Il dato facoltativo fatto proprio dal decreto legge, tuttavia, sembra avere mero carattere sperimentale e sembra destinato ad essere superato in tempi brevi. E’ stato, infatti, presentato uno schema di proposta legislativa, il quale prevede la sottoscrizione da parte dei proprietari immobiliari di un’assicurazione obbligatoria sui fabbricati contro i terremoti. Una parte dei ricavi andrebbe a finanziare i danni relativi a terremoti già avvenuti. Un’altra parte sarebbe invece destinata agli interventi di prevenzione, andando a finanziare un apposito fondo per la messa in sicurezza degli edifici che oggi non lo sono. Il premio assicurativo stimato per singola unità immobiliare oscillerebbe tra i 150 e i 300 euro l’anno. Il costo sarebbe proporzionale alla pericolosità sismica della zona in cui è ubicato l’edificio. Ma pagherebbero ovviamente di più i proprietari degli edifici che oggi non sono a norma (cioè oltre il 70%).

La scelta dello Stato di non voler intervenire sui danni generati agli edifici dalle calamità naturali, onestamente sembra assurda sia sul piano legale sia sul piano economico e sia sull’opportunità politica.

Allo Stato sono demandati compiti costituzionalmente inderogabili, non cedibili, di tutela dell’integrità fisica e morale dei cittadini, del paesaggio e della salute… . In questo caso, le assicurazioni società private, economicamente dovrebbero sostituirsi allo Stato e accollarsi danni incalcolabili con un rischio che si aggira intorno al 100%. Solo chi ha altri programmi e non certamente non quello di risarcire potrebbe accettare tale fardello.
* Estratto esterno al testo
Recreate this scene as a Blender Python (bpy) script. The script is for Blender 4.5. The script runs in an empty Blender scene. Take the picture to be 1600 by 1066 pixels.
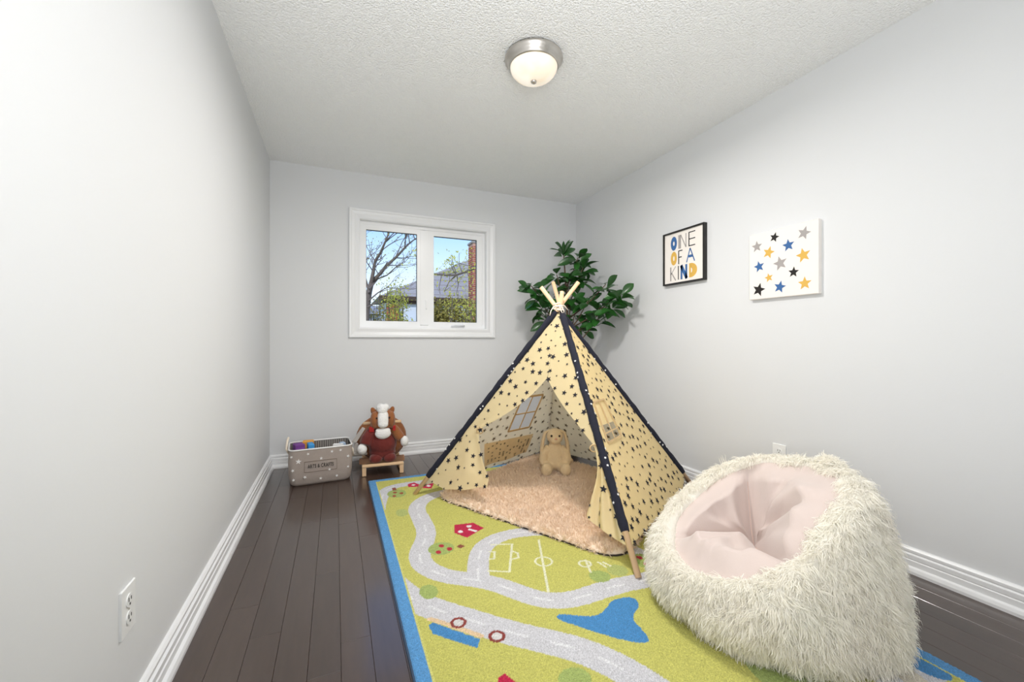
import bpy, math, random
import numpy as np
from mathutils import Vector, Matrix, Euler
random.seed(7); rng = np.random.default_rng(7)
scene = bpy.context.scene
COL = scene.collection
R = math.radians

# ------------------------------------------------------------ camera, light, exposure
XL, XR, YB, YR, HC = -0.48, 2.328, 3.805, -0.14, 2.44      # room: left, right, back, rear walls, ceiling
cd = bpy.data.cameras.new('camera'); cam = bpy.data.objects.new('camera', cd); COL.objects.link(cam)
cd.sensor_fit = 'HORIZONTAL'; cd.sensor_width = 36.0; cd.lens = 657.0/1600*36; cd.clip_start = 0.02; cd.clip_end = 200
cam.location = (0, 0, 1.008); cam.rotation_euler = (R(90), 0, R(-22.76)); scene.camera = cam

world = bpy.data.worlds.new('sky'); scene.world = world; world.use_nodes = True
wt = world.node_tree; wt.nodes.clear()
wo = wt.nodes.new('ShaderNodeOutputWorld'); wb = wt.nodes.new('ShaderNodeBackground')
wc = wt.nodes.new('ShaderNodeTexCoord'); ws = wt.nodes.new('ShaderNodeSeparateXYZ'); wr = wt.nodes.new('ShaderNodeValToRGB')
wt.links.new(wc.outputs['Generated'], ws.inputs[0]); wt.links.new(ws.outputs['Z'], wr.inputs[0])
wr.color_ramp.elements[0].position = 0.0; wr.color_ramp.elements[0].color = (0.86, 0.92, 0.98, 1)
wr.color_ramp.elements[1].position = 0.75; wr.color_ramp.elements[1].color = (0.16, 0.38, 0.85, 1)
e = wr.color_ramp.elements.new(0.10); e.color = (0.72, 0.86, 1.0, 1)
e = wr.color_ramp.elements.new(0.27); e.color = (0.30, 0.55, 0.97, 1)
wt.links.new(wr.outputs[0], wb.inputs[0]); wb.inputs[1].default_value = 1.22
wt.links.new(wb.outputs[0], wo.inputs[0])

def light(name, kind, loc, rot, energy, color, size=None, size_y=None):
    d = bpy.data.lights.new(name, kind); o = bpy.data.objects.new(name, d); COL.objects.link(o)
    o.location = loc; o.rotation_euler = rot; d.energy = energy; d.color = color
    if kind == 'AREA':
        d.shape = 'RECTANGLE'; d.size = size; d.size_y = size_y or size
    elif kind == 'SUN': d.angle = R(0.6)
    else: d.shadow_soft_size = size
    return o
SUN = light('sun', 'SUN', (0, -5, 12), Vector((0.42, 0.70, -0.60)).to_track_quat('-Z', 'Y').to_euler(), 2.2, (1.0, 0.95, 0.86))
FILL = light('added_fill_light', 'AREA', (0.16, YR-0.03, 1.30), (R(122), 0, R(-34)), 33.0, (0.97, 0.985, 1.0), 0.60, 1.3)  # added fill light in the doorway behind the camera, tilted up to brighten the room
LAMP_WATTS = 27.0
scene.view_settings.view_transform = 'Standard'; scene.view_settings.look = 'None'
scene.view_settings.exposure = 0.20; scene.view_settings.gamma = 1.0; scene.view_settings.use_curve_mapping = False
scene.cycles.diffuse_bounces = 5; scene.cycles.glossy_bounces = 3; scene.cycles.max_bounces = 8; scene.cycles.adaptive_threshold = 0.02; scene.cycles.caustics_reflective = False; scene.cycles.caustics_refractive = False; scene.cycles.transparent_max_bounces = 24

# ------------------------------------------------------------ materials
def srgb(r, g, b):
    f = lambda c: (c/255/12.92 if c/255 <= 0.04045 else ((c/255+0.055)/1.055)**2.4)
    return (f(r), f(g), f(b), 1)
MATS = {}
def mat(name, col, rough=0.6, metal=0.0, noise=None, bump=None, spec=None, transl=0.0, emit=None, per_object=0.0, coat=0.0, sheen=0.0):
    """noise=(scale, amount[, stretch]); bump=(scale, strength[, distance])"""
    if name in MATS: return MATS[name]
    m = bpy.data.materials.new(name); m.use_nodes = True; MATS[name] = m
    nt = m.node_tree; N = nt.nodes; L = nt.links; p = N['Principled BSDF']; out = N['Material Output']
    p.inputs['Base Color'].default_value = col; p.inputs['Roughness'].default_value = rough; p.inputs['Metallic'].default_value = metal
    if spec is not None: p.inputs['Specular IOR Level'].default_value = spec
    if coat: p.inputs['Coat Weight'].default_value = coat; p.inputs['Coat Roughness'].default_value = 0.13; p.inputs['Coat IOR'].default_value = 1.6
    if sheen: p.inputs['Sheen Weight'].default_value = sheen
    tc = N.new('ShaderNodeTexCoord'); src = None
    if noise:
        mp = N.new('ShaderNodeMapping'); L.new(tc.outputs['Object'], mp.inputs[0])
        if len(noise) > 2: mp.inputs['Scale'].default_value = noise[2]
        n = N.new('ShaderNodeTexNoise'); n.inputs['Scale'].default_value = noise[0]; n.inputs['Detail'].default_value = 5
        L.new(mp.outputs[0], n.inputs['Vector'])
        mx = N.new('ShaderNodeMix'); mx.data_type = 'RGBA'; a = noise[1]
        mx.inputs[6].default_value = tuple(c*(1-a) for c in col[:3])+(1,); mx.inputs[7].default_value = tuple(min(1, c*(1+a)) for c in col[:3])+(1,)
        L.new(n.outputs['Fac'], mx.inputs[0]); src = mx.outputs[2]
    if per_object:
        oi = N.new('ShaderNodeObjectInfo'); hs = N.new('ShaderNodeHueSaturation')
        mr = N.new('ShaderNodeMapRange'); mr.inputs[3].default_value = 1-per_object; mr.inputs[4].default_value = 1+per_object
        L.new(oi.outputs['Random'], mr.inputs[0]); L.new(mr.outputs[0], hs.inputs['Value'])
        if src: L.new(src, hs.inputs['Color'])
        else: hs.inputs['Color'].default_value = col
        src = hs.outputs[0]
    if src: L.new(src, p.inputs['Base Color'])
    if bump:
        n2 = N.new('ShaderNodeTexNoise'); n2.inputs['Scale'].default_value = bump[0]; n2.inputs['Detail'].default_value = 3
        L.new(tc.outputs['Object'], n2.inputs['Vector'])
        b = N.new('ShaderNodeBump'); b.inputs['Strength'].default_value = bump[1]; b.inputs['Distance'].default_value = bump[2] if len(bump) > 2 else 0.01
        L.new(n2.outputs['Fac'], b.inputs['Height']); L.new(b.outputs[0], p.inputs['Normal'])
    if emit: p.inputs['Emission Color'].default_value = emit[0]; p.inputs['Emission Strength'].default_value = emit[1]
    if transl:
        t = N.new('ShaderNodeBsdfTranslucent'); t.inputs[0].default_value = col
        if src: L.new(src, t.inputs[0])
        ms = N.new('ShaderNodeMixShader'); ms.inputs[0].default_value = transl
        L.new(p.outputs[0], ms.inputs[1]); L.new(t.outputs[0], ms.inputs[2]); L.new(ms.outputs[0], out.inputs[0])
    return m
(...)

Al bisogno sono proprio le assicurazioni, che cercano con tutti i cavilli di non pagare gli assicurati, nonostante aumentano ogni anno considerevolmente con l’accordo dei “governanti” di turno il “premio” (obbligatorio). Comunque, anche a non voler pensar male, la realtà è che le assicurazioni non godono di buona salute a livello economico e in questi frangenti è impossibile per chiunque ripagare i danni sismici subiti in una città o area geografica (e la storia anche non remota dovrebbe insegnare qualcosa).

No, ognuno si prenda le proprie responsabilità; si inizi con una seria riforma della materia urbanistica, si inizi a far pagare, veramente con pene reali, gli enti e le persone preposte alle verifiche e alla sicurezza e si smetta di speculare sulle disgrazie.

Se salta il principio che lo Stato ha “obbligatoriamente” dei compiti si può pensare, (qualcuno forse lo sta facendo) di eliminare le forze dell’ordine e di affidare “obbligatoriamente” la sicurezza ai vigilantes, di chiudere le scuole pubbliche per affidare “obbligatoriamente” il servizio alle scuole parificate, di chiudere gli ospedali pubblici per affidarli “obbligatoriamente” alle case di cura private ecc.. ecc.. Oppure, paradossalmente (un assurdo in uno stato di diritto) eliminare i giudici per affidarli “obbligatoriamente” alla mediazione privata.

Ma allora pagare le tasse, secondo questa concezione, serve solo a foraggiare politici corrotti e fannulloni?